*Entries supplied*:
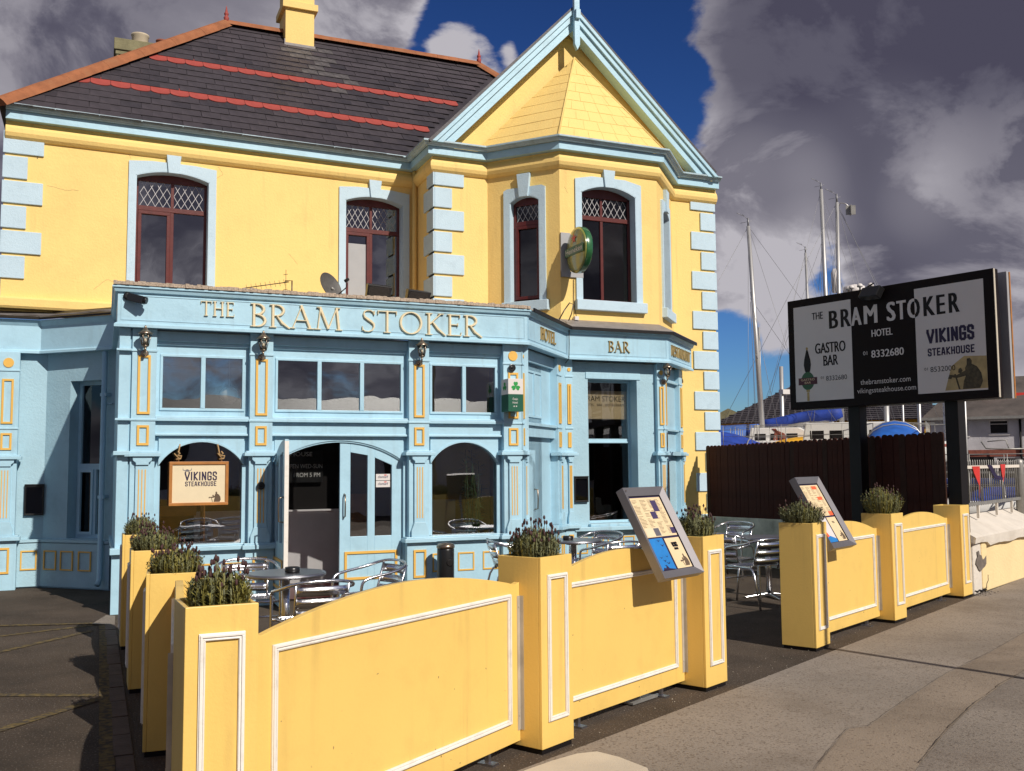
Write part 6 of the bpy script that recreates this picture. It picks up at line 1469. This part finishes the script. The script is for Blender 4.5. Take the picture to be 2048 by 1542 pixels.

* * *

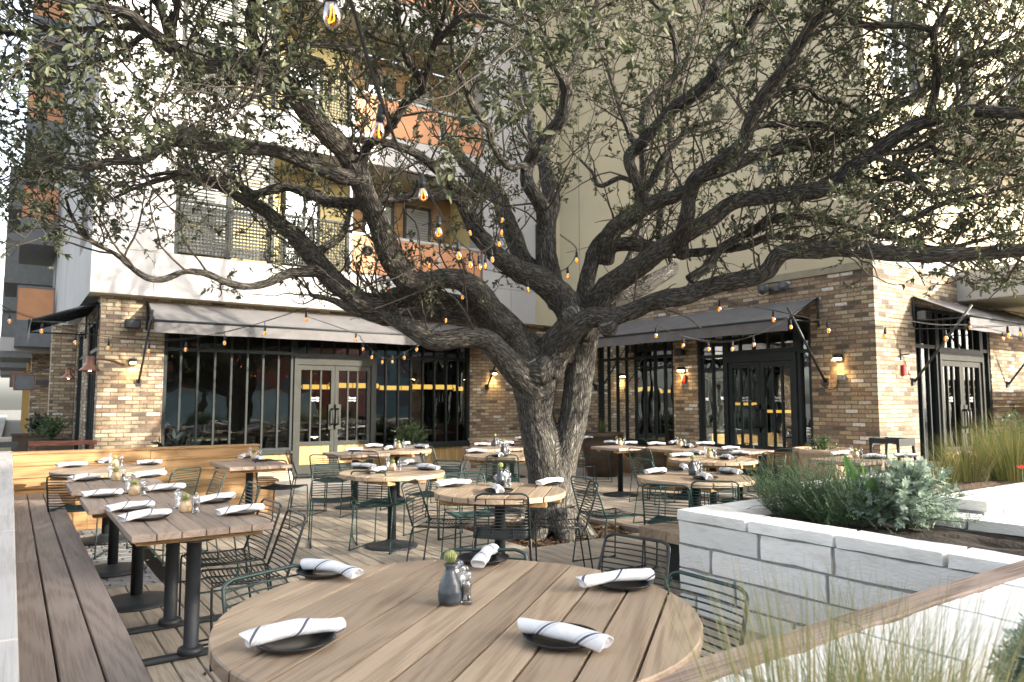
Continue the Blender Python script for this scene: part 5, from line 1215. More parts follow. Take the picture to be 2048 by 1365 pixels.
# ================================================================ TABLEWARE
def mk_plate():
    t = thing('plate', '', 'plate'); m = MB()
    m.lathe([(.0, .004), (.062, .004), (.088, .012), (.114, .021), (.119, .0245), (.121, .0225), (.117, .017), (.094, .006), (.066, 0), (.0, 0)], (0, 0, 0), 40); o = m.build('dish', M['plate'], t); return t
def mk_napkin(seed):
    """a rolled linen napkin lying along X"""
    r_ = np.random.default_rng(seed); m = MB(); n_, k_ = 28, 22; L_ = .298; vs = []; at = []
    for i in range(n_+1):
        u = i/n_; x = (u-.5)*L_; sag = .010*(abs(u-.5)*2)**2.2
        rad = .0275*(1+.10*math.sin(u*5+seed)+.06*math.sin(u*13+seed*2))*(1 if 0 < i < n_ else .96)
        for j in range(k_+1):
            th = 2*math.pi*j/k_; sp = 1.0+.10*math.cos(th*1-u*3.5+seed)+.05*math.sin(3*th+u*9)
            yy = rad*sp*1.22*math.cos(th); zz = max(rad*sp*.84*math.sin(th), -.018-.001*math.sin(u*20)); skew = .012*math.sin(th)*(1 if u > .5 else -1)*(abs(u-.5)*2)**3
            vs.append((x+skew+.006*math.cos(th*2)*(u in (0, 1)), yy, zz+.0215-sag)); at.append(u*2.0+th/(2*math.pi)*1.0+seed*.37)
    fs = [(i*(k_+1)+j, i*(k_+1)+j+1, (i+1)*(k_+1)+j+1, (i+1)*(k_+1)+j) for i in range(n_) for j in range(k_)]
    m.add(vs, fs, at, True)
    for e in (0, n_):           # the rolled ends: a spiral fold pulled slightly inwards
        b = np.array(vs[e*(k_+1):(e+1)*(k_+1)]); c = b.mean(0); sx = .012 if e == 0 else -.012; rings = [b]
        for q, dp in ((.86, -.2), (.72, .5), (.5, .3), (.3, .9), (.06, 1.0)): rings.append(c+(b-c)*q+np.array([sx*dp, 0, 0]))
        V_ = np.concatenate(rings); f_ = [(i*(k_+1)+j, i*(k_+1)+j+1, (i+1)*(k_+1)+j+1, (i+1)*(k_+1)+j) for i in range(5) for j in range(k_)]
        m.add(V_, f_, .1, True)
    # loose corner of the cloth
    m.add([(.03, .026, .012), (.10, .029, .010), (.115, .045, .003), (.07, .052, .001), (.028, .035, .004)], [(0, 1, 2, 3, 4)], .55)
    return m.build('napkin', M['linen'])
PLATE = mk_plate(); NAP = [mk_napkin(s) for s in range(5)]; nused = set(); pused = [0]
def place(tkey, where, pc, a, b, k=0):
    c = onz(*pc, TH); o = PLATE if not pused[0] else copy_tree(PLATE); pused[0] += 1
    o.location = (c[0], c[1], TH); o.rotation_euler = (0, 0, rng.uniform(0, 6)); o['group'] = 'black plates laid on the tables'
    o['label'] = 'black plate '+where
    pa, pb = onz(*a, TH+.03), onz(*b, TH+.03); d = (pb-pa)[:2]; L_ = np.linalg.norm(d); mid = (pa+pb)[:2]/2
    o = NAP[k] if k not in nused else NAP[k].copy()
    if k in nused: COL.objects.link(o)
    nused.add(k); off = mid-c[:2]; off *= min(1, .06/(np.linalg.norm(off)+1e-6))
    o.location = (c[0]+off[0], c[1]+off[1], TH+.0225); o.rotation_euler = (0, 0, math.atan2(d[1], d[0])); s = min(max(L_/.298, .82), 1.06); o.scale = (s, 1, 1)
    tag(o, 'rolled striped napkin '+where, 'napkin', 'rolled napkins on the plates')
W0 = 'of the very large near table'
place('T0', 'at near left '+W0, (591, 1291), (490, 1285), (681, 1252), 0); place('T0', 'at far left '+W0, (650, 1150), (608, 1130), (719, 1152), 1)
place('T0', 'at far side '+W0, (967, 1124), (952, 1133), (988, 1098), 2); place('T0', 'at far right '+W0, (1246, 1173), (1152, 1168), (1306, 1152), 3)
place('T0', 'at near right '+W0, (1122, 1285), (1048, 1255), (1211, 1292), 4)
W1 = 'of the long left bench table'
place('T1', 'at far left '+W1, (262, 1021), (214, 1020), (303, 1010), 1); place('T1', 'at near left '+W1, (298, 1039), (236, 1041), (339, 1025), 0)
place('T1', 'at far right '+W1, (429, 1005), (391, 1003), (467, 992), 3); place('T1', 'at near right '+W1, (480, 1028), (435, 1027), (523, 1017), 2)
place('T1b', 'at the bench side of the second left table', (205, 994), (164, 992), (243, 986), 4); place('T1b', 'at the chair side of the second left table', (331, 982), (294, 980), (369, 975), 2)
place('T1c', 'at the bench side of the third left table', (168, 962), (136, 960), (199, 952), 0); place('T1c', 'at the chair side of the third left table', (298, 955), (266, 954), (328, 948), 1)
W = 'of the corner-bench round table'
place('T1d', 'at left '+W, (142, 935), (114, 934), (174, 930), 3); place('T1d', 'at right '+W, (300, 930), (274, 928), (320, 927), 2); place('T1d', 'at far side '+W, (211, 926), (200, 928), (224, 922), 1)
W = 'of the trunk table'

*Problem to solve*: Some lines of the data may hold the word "Take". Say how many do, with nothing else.

*Solved exercise*: 2